I have seen that with the Power Rib spring, too. I have at least one gun with primer cup shim, maybe two; it has been a while since I had the grips off my K38 to look.
Teddy Jacobson had a strain screw made out of a long set screw with the tip ground into a pyramid. It would click stop by the quarter turn with that pyramid in the groove.

Should I want to diddle another S&W spring set, I have a Wilson on the shelf. I think I could find Skeeter Sketlton's "buggy whip" grind, too.

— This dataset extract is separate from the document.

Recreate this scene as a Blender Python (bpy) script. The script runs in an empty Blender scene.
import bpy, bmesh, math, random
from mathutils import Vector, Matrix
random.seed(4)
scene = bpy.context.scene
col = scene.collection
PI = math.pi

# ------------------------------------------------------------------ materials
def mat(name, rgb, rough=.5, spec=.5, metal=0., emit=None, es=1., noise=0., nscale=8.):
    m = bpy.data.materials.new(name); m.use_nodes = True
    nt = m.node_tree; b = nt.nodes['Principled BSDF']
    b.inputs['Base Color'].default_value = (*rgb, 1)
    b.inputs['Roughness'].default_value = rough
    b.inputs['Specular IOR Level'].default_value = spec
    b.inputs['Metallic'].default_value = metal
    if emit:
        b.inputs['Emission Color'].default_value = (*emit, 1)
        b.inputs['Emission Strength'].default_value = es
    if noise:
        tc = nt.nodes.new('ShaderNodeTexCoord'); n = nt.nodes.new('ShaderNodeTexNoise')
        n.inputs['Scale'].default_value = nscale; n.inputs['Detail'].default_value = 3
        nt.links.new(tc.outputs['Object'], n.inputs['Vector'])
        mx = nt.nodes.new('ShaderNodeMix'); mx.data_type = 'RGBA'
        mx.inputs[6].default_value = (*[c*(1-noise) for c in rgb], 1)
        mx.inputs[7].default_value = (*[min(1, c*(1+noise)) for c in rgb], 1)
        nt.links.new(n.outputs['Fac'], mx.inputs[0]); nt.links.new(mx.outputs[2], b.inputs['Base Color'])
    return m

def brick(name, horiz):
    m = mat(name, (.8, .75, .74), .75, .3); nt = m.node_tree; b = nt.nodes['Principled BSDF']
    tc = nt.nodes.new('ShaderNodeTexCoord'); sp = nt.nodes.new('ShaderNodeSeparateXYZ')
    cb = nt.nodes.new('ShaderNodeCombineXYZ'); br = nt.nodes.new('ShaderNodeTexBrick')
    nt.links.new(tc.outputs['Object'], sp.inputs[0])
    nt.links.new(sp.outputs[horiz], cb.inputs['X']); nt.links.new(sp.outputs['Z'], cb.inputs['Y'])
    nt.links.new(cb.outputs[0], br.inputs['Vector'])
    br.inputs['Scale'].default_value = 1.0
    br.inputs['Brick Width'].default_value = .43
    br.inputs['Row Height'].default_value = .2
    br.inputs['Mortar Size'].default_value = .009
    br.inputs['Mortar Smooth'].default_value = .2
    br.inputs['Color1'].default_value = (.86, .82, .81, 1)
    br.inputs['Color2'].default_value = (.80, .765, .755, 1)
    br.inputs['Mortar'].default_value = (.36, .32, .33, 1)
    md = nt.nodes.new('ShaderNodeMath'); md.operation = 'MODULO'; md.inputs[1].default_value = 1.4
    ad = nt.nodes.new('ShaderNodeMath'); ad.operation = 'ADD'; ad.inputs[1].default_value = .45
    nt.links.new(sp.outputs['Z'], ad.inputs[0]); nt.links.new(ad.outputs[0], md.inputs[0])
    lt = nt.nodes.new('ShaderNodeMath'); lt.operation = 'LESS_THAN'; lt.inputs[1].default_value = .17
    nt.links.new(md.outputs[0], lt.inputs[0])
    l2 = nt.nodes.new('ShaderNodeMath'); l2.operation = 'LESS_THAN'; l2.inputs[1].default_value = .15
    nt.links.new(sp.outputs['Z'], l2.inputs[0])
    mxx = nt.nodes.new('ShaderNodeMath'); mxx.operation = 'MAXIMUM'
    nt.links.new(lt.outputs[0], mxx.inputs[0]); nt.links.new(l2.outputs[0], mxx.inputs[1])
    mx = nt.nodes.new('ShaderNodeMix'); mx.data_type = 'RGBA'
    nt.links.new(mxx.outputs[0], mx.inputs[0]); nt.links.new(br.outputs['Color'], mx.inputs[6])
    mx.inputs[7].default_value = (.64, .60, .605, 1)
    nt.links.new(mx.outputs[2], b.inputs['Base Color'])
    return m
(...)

All my attention has been toward the double action, I have never seen a S&W Hand Ejector with what I would call a heavy single action, more with hair triggers.
 
Same here. I shoot DAO and always thought the SA triggers were a bit too light. Always thought the factory DA triggers were just about right.
 
I have seen that with the Power Rib spring, too. I have at least one gun with primer cup shim, maybe two; it has been a while since I had the grips off my K38 to look.
Teddy Jacobson had a strain screw made out of a long set screw with the tip ground into a pyramid. It would click stop by the quarter turn with that pyramid in the groove.

Should I want to diddle another S&W spring set, I have a Wilson on the shelf. I think I could find Skeeter Sketlton's "buggy whip" grind, too.

All my attention has been toward the double action, I have never seen a S&W Hand Ejector with what I would call a heavy single action, more with hair triggers.
It is amazing how adding that thin piece of metal to the tip of the screw adds enough pressure to the mainspring to improve hammer impact on the primers. I have also used that trick (I find LPP worked well) on S&W guns that have a light-strike issue. :thumbup:

Best part about these guns is fixing an issue like light strikes is not tough to do. :)

Stay safe.
 
I have a 325 that will only reliably ignite primers with a factory mainspring, and I had to use the thickest one in my spring box to make it go bang all the time. (There is some variation...)
Tried a ribbed one in that gun, great double action, but most primers wouldn't fire. It took a couple swap arounds 'till it started shooting reliably.